The ORPP is “a harebrained idea,” according to Dr. Jack Mintz, economist and fellow at the University of Calgary.
Speaking at the 2015 Portfolio Management Association of Canada’s National Conference on Tuesday in Toronto, Mintz called the Ontario Retirement Pension Plan “an intrusive plan predicated on the belief that Ontarians do not save enough. There is no evidence that is the general case.”
He said his 2009 literature review for Canadian ministers of finance found that almost 80% of Canadians had adequate retirement income, though he noted single seniors have a poverty rate of about 20%.
Read: What you need to know about the ORPP
And, the ORPP would be expensive to administer. Benefits Canada contributor Joe Nunes also made this point in an August editorial, saying, “Because Ontario is travelling this road alone, there’s no opportunity to leverage the infrastructure the federal government has put in place for the CPP—an infrastructure that allows for collecting and investing contributions as well as determining and paying benefits. […] It takes [at least] $600 million a year to run the CPP.”
Worse, said Mintz, “taxpayers will be on the hook for any pension deficits arising from poor financial returns and future liabilities.” A national pension plan is better, he said, because it spreads the risk across a larger population.
The better solution would be to expand CPP, he argued. To do this, the government government should:
1. Raise pensionable income to $60,000 for a single person, and $120,000 for joint earners. This isn’t much of a stretch: in 2016, the maximum will be $54,900.
2. Raise the replacement income ratio to 35%, from 25%. That would put maximum benefits at $19,000, plus $7,200 from OAS.
3. Raise the spousal benefit to 100%, from 60%.
4. Make CPP/QPP contributions deductible from income, and do not include CPP/QPP in income-tested benefits (i.e., GIS and OAS).
5. Increase GIS for single seniors (a promise the Liberals made in the last election).
6. Raise the CPP eligibility age to 67.
“ORRP is not the right way to go and should be disbanded,” he said. “CPP reform is much more sensible.” And if provinces won’t buy into the plan, he said the government could raise RRSP contribution limits and make CPP contributions tax-deductible without provincial cooperation. He also suggested the government could offer a TFSA investment grant for low-income earners, with a clawback if funds are withdrawn prior to retirement.

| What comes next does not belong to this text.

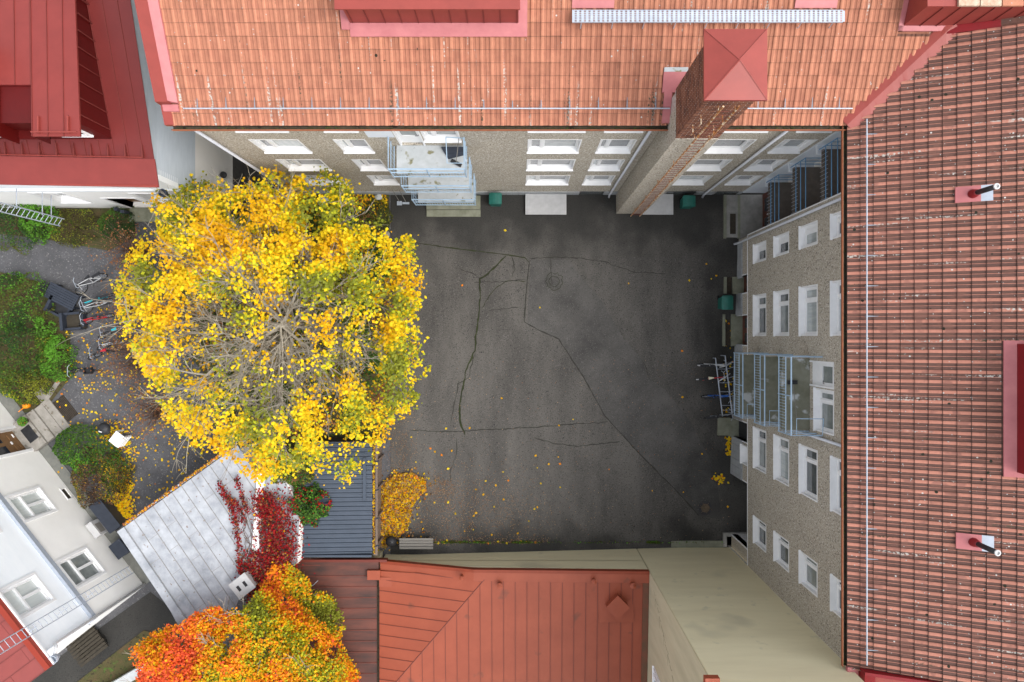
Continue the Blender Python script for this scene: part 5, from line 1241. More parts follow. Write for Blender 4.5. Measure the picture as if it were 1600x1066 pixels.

Read: Businesses scared of ORPP’s economic impact
One audience member, Mike Philbrick of ReSolve Asset Management, noted in the Q&A that pensions have their merits: “By pooling risk via a pension vehicle, we all need to save less in order to meet our retirement goals,” he tweeted. Further, when he’s making a retirement plan for one person, he must account for a 95% risk of ruin, since that single person bears all investment and inflation risk. When many people join a pension, he said, a manager would only have to plan for a 50% to 55% risk of ruin.